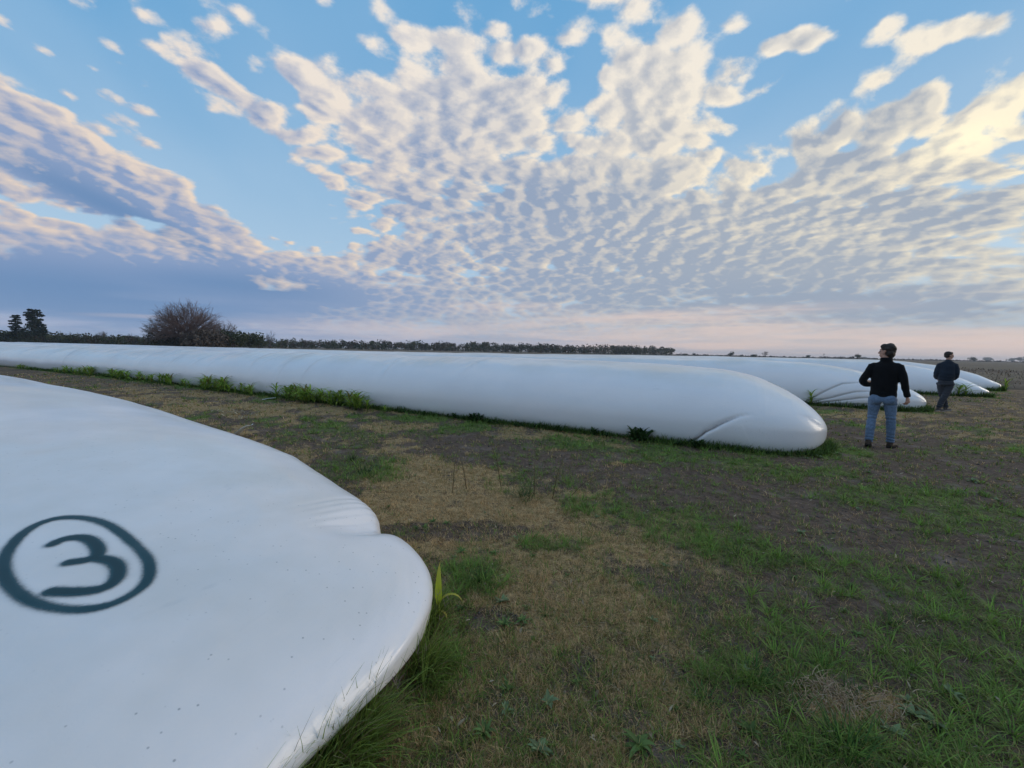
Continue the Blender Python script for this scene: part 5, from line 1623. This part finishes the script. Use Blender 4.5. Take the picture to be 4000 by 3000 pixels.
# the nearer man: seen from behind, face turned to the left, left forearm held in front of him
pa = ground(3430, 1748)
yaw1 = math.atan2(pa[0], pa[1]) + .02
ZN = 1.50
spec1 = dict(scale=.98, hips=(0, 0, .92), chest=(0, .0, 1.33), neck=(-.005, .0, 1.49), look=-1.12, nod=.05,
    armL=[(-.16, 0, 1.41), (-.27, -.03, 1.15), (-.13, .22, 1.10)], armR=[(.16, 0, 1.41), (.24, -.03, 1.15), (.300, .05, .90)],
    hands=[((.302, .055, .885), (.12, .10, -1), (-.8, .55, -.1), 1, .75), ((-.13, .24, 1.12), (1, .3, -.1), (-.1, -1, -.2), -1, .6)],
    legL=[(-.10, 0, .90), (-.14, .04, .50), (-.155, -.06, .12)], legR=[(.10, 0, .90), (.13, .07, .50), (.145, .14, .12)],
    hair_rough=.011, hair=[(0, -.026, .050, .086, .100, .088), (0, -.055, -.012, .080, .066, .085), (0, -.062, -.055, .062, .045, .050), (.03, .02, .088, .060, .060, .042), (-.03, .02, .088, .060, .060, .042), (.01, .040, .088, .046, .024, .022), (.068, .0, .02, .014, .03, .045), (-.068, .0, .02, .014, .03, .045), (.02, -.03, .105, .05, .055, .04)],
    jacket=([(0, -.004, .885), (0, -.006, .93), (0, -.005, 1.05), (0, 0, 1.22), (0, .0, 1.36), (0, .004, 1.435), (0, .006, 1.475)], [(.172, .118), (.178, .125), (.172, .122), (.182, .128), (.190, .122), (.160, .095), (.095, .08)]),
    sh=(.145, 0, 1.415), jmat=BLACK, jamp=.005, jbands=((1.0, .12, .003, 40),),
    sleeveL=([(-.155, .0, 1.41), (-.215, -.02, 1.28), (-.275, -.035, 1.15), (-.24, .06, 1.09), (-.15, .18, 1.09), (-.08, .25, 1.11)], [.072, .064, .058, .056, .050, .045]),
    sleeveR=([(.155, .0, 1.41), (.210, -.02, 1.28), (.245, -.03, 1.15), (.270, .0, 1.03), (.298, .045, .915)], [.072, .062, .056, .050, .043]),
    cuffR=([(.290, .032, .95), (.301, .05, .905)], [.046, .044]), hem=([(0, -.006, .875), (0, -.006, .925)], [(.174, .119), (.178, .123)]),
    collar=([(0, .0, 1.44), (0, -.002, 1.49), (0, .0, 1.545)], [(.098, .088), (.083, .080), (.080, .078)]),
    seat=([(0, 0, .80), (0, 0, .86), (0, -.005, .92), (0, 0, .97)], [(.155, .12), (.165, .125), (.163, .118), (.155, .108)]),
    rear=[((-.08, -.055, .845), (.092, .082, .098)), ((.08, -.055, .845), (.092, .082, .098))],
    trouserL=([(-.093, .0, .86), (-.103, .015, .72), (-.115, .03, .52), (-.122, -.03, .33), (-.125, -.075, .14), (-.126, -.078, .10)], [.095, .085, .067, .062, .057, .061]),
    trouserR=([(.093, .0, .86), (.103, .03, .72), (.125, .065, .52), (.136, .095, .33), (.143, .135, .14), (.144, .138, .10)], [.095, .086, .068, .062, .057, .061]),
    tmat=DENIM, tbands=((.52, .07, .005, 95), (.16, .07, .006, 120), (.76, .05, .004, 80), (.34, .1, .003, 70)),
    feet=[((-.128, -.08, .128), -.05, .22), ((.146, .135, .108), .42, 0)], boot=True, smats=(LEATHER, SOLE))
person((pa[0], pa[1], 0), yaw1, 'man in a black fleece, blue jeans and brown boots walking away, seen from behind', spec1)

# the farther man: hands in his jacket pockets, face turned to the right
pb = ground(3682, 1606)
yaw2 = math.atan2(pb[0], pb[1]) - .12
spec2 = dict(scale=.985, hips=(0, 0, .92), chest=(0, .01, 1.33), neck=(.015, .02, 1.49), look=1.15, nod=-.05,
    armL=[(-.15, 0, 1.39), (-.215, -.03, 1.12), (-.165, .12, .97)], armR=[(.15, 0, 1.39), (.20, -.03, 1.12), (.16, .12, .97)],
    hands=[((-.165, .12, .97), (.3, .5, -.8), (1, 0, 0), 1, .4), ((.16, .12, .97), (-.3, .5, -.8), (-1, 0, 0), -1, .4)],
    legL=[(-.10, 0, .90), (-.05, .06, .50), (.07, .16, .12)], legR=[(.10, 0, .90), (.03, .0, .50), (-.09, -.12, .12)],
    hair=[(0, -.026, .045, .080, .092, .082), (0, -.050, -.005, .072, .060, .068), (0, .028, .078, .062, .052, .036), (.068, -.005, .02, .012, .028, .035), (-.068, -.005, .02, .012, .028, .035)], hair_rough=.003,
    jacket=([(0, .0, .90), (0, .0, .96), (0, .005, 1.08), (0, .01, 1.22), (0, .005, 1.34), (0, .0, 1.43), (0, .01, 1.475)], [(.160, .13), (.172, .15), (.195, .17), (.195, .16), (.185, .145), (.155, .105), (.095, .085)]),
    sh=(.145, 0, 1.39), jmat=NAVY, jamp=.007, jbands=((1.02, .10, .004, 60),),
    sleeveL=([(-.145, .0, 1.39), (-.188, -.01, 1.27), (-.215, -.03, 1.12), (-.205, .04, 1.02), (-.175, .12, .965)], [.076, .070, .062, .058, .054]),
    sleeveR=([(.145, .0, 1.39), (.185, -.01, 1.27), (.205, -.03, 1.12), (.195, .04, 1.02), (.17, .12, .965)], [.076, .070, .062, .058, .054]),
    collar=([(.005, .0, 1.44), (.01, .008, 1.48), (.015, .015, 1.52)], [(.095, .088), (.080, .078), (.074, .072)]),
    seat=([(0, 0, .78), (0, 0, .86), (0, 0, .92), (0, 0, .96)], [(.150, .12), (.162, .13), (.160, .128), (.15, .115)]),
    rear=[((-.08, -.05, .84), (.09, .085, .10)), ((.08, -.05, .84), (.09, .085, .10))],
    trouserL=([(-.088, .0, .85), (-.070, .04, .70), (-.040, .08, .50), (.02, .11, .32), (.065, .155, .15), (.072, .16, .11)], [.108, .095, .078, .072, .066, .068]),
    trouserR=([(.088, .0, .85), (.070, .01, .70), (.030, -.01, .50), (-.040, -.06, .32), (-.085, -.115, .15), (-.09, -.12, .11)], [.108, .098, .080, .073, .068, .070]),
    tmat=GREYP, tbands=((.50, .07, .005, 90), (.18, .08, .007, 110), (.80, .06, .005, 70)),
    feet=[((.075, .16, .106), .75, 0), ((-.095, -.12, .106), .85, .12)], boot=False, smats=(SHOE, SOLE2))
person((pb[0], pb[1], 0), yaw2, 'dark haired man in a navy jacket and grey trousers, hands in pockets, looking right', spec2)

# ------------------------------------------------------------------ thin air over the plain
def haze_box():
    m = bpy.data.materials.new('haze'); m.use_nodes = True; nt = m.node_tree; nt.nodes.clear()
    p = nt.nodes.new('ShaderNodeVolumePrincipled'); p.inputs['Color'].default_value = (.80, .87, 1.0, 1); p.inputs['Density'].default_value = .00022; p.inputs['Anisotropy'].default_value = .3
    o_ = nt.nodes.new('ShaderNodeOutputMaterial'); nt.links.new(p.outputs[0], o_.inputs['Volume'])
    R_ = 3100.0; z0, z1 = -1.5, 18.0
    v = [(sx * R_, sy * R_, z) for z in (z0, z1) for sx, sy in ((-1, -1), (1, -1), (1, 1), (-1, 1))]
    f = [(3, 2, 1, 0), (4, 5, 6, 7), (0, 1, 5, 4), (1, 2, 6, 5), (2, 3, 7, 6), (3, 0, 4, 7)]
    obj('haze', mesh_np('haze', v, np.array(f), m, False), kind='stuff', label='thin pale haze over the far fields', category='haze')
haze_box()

* YOUR TASK:
Identify and copy lines that hold the string "from".

* RESPONSE TO THE TASK:
Continue the Blender Python script for this scene: part 5, from line 1623. This part finishes the script. Use Blender 4.5. Take the picture to be 4000 by 3000 pixels.
# the nearer man: seen from behind, face turned to the left, left forearm held in front of him
person((pa[0], pa[1], 0), yaw1, 'man in a black fleece, blue jeans and brown boots walking away, seen from behind', spec1)